Kingfish, Spanish mackerel and cobia can be found in depths as shallow as 20 feet of water as well as on out to deeper water. Casting free-lined live shiners to any of these species will get you connected. You may even wonder who has caught who as a 40-inch king or cobia dumps half the line off your spool inside of 10 seconds. The sheer abundance of these fish — especially the kings and the Spanish macks is providing rallies where even the most diehard fishers are complaining about sore wrists. Anchoring and casting free-lined baits or slow trolling baits are both top producers.
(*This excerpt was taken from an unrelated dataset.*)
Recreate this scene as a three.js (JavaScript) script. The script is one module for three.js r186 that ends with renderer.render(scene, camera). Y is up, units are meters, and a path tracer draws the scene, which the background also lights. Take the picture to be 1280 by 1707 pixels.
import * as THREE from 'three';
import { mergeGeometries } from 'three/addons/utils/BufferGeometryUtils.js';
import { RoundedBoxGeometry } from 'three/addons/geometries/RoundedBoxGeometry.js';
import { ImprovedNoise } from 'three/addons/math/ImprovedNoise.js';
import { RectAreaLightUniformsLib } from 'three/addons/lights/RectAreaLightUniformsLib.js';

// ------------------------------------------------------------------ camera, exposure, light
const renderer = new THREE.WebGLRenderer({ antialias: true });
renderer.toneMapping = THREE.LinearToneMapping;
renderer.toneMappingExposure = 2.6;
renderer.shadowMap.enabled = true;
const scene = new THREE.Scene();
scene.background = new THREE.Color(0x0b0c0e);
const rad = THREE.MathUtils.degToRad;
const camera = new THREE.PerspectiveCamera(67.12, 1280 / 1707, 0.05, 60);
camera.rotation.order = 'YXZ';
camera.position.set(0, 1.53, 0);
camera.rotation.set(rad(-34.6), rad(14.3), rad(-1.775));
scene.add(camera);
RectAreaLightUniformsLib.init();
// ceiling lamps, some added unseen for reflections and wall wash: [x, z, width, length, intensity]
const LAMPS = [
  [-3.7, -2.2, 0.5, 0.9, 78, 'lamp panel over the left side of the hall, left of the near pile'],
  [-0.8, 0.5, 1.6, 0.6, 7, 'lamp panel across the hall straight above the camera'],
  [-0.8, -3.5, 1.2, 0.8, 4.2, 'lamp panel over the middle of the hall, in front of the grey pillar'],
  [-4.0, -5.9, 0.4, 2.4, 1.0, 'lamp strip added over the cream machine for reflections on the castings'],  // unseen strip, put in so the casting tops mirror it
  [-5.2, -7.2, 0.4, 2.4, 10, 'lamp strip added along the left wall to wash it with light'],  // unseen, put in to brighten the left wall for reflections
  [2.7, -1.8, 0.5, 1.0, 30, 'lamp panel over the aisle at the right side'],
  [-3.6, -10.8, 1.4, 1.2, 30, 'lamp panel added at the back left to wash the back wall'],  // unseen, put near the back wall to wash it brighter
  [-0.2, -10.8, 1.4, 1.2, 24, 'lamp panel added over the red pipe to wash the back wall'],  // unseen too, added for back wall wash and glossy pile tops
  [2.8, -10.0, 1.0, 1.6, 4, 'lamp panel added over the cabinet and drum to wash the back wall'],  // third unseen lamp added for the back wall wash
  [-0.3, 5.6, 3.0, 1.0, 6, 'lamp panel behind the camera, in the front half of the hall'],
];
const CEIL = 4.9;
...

Mangrove snapper are on the prowl around nearshore structure. Hungry mangoes are aggressively motivated to rise to the surface to annihilate free-swimming shiners thrown out as chum. Simple rigs consisting of a few feet of 20-pound fluorocarbon leader and a size 1 long shank hook are resulting in mangrove snapper up to 2 inches. The reason for the long shank is there are Spanish mackerel mixed in with the bite. The snapper don’t seem to mind and that long shank hook will save you from having to tie on hook after hook due to the mack’s razor sharp teeth.
Finally, although they aren’t a migratory species, spotted seatrout are worth mentioning. Fish exceeding 24 inches are being caught with some regularity — and some regularity for 24-inch trout is darn good. Free-lined shiners or artificials such as top water plugs are attracting attention from the rogue trout. Remember most of these big gators are egg-bearing females so a couple in the box is one thing, but don’t go crazy. A picture can worth a thousand words and in this case it could be worth a thousand baby trout.